Daniel Cohn-Bendit, a Franco-German leader of the European Greens, was speaking in Strasbourg, France, a day after eurozone finance ministers concluded that Greece had not yet given enough guarantees to merit a 130-billion-euro (171-billion-dollar) bailout.
'If you force people to their knees you have to be straight with them,' Cohn-Bendit said in an emotional parliamentary debate, addressing himself directly to Germany, who reportedly insisted on postponing Greek bailout decisions.
Cohn-Bendit mentioned the wartime looting of Greek central bank money by Nazi forces and noted, 'with interest, there is 81 billion euros that is owed' back to Athens. 'That is another way of seeing Europe and its history.'
He also attacked 'Taliban neo-liberal' EU officials for insisting that Greece cuts pensions rather than defence spending in order to make up for a 325-million-euro budget gap for 2012.
Socialist leader Hannes Swoboda joined Cohn-Bendit in arguing that the so-called troika of the European Union, European Central Bank and International Monetary Fund was being too punitive towards Athens.
'Greece needs advice, not dictatorship,' Swoboda said.

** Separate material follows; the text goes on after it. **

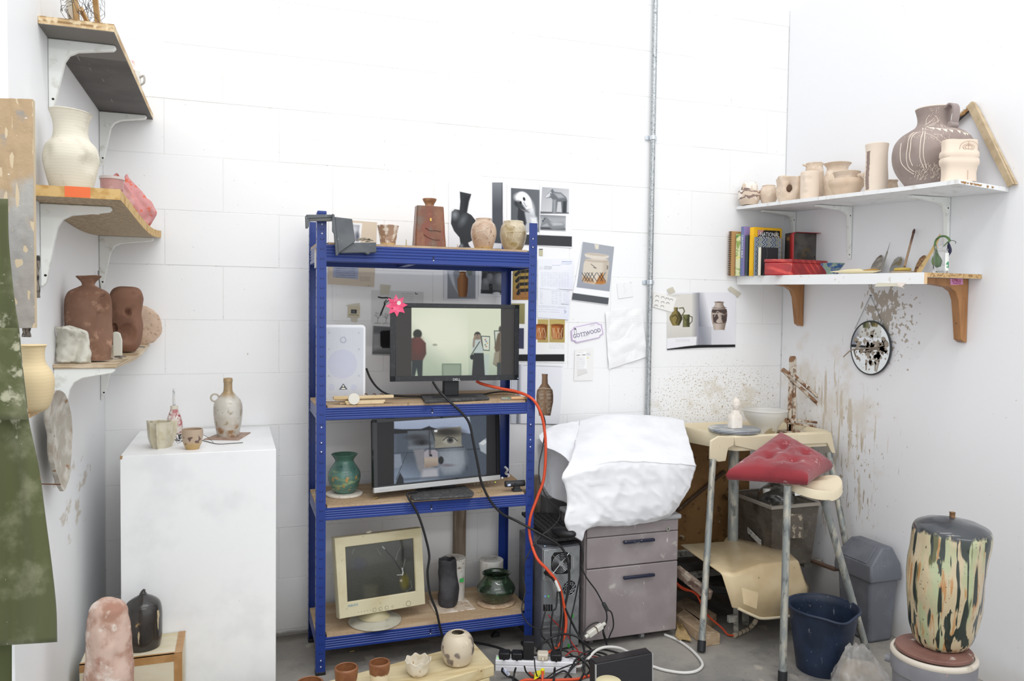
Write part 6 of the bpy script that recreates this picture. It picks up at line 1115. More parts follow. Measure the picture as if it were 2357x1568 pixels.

Nigel Farage, a British eurosceptic who has gained notoriety for outspoken attacks on EU leaders, ridiculed Greece's technocratic premier, Lucas Papademos, calling him 'Puppet Papademos.'
But conservative leader Joseph Daul countered that tough austerity measures worked in Latvia, while German liberal Alexander Graf Lambsdorff attacked the Greek political class for failing to deliver on the economic reforms they had promised.
'The bloated state apparatus must be reduced ... the state is bloated because people simply parked their friends and relatives in ministries,' he said.
And Danish EU Affairs Minister Nicolai Wammen - speaking for the current EU presidency - rejected any suggestion that Greece could be cut any slack, despite a worsening recession there that critics say has been brought about by EU-imposed austerity measures.
'We have to tighten our belts, it is necessary and we have to go with the six pack and all the other economic measures and apply them... to restore good economic conditions,' Wammen said, referring to recent EU reforms that have introduced greater budget discipline.